#### [Stated problem]
Starting with the first line and ending with the line that holds "l.new(f, r.inputs[0]); return", repeat the material exactly.

#### [Available data]
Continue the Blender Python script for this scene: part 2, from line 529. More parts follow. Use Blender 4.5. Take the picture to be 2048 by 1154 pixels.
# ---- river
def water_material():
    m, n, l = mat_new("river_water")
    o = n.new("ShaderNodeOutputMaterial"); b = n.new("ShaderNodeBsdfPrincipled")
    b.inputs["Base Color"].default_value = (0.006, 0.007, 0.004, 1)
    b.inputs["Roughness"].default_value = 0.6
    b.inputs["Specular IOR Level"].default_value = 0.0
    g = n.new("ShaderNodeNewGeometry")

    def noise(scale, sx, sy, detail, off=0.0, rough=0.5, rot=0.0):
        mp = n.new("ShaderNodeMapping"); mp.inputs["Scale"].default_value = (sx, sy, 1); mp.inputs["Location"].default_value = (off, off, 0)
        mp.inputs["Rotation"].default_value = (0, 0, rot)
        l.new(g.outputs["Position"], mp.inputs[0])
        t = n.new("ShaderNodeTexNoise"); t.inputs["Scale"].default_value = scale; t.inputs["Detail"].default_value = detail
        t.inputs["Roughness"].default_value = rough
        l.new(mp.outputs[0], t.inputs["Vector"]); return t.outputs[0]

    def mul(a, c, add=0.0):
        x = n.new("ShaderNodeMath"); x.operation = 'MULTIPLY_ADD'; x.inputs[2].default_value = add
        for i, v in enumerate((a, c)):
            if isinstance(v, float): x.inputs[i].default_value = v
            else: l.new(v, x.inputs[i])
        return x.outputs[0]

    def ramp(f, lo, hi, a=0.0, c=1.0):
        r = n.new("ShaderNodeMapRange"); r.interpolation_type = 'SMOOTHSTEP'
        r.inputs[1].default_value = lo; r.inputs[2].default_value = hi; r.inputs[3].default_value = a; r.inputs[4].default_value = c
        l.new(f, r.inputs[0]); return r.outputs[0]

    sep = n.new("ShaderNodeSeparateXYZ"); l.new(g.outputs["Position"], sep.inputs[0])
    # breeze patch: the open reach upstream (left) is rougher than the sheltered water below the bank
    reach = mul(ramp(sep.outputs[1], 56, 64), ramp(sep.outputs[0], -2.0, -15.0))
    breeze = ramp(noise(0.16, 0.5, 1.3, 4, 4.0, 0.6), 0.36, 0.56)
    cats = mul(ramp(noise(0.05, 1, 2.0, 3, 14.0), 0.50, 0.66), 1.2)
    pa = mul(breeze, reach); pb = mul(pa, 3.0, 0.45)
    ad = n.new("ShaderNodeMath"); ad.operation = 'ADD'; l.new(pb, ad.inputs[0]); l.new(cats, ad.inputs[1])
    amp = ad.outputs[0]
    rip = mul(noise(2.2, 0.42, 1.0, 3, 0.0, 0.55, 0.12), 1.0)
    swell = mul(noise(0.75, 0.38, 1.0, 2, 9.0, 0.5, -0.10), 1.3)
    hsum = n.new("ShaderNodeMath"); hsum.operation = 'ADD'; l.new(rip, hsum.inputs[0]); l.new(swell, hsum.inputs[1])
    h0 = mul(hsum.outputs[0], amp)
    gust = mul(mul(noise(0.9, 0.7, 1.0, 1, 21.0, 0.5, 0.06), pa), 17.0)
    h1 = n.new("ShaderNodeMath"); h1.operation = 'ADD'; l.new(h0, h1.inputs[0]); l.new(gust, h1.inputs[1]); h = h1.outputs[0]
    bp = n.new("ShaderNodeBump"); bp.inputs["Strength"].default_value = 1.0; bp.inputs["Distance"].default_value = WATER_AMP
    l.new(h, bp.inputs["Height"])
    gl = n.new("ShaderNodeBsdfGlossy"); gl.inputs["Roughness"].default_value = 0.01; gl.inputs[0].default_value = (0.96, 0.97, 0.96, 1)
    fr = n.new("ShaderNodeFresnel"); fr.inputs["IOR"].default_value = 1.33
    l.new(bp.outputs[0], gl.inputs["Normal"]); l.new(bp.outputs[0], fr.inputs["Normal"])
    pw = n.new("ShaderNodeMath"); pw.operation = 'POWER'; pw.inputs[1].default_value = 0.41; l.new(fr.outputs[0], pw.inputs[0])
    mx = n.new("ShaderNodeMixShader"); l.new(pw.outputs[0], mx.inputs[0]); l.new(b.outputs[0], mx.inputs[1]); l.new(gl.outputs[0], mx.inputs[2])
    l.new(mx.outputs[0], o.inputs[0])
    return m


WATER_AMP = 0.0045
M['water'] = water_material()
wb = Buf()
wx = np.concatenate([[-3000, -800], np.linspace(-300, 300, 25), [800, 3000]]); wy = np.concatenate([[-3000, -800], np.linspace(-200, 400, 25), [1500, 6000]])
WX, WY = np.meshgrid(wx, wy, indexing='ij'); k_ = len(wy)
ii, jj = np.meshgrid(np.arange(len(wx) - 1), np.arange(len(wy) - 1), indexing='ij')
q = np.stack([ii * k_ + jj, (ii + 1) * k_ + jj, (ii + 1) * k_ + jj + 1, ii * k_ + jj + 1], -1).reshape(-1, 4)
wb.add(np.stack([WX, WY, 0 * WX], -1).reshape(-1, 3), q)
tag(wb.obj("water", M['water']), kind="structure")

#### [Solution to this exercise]
Continue the Blender Python script for this scene: part 2, from line 529. More parts follow. Use Blender 4.5. Take the picture to be 2048 by 1154 pixels.
# ---- river
def water_material():
    m, n, l = mat_new("river_water")
    o = n.new("ShaderNodeOutputMaterial"); b = n.new("ShaderNodeBsdfPrincipled")
    b.inputs["Base Color"].default_value = (0.006, 0.007, 0.004, 1)
    b.inputs["Roughness"].default_value = 0.6
    b.inputs["Specular IOR Level"].default_value = 0.0
    g = n.new("ShaderNodeNewGeometry")

    def noise(scale, sx, sy, detail, off=0.0, rough=0.5, rot=0.0):
        mp = n.new("ShaderNodeMapping"); mp.inputs["Scale"].default_value = (sx, sy, 1); mp.inputs["Location"].default_value = (off, off, 0)
        mp.inputs["Rotation"].default_value = (0, 0, rot)
        l.new(g.outputs["Position"], mp.inputs[0])
        t = n.new("ShaderNodeTexNoise"); t.inputs["Scale"].default_value = scale; t.inputs["Detail"].default_value = detail
        t.inputs["Roughness"].default_value = rough
        l.new(mp.outputs[0], t.inputs["Vector"]); return t.outputs[0]

    def mul(a, c, add=0.0):
        x = n.new("ShaderNodeMath"); x.operation = 'MULTIPLY_ADD'; x.inputs[2].default_value = add
        for i, v in enumerate((a, c)):
            if isinstance(v, float): x.inputs[i].default_value = v
            else: l.new(v, x.inputs[i])
        return x.outputs[0]

    def ramp(f, lo, hi, a=0.0, c=1.0):
        r = n.new("ShaderNodeMapRange"); r.interpolation_type = 'SMOOTHSTEP'
        r.inputs[1].default_value = lo; r.inputs[2].default_value = hi; r.inputs[3].default_value = a; r.inputs[4].default_value = c
        l.new(f, r.inputs[0]); return r.outputs[0]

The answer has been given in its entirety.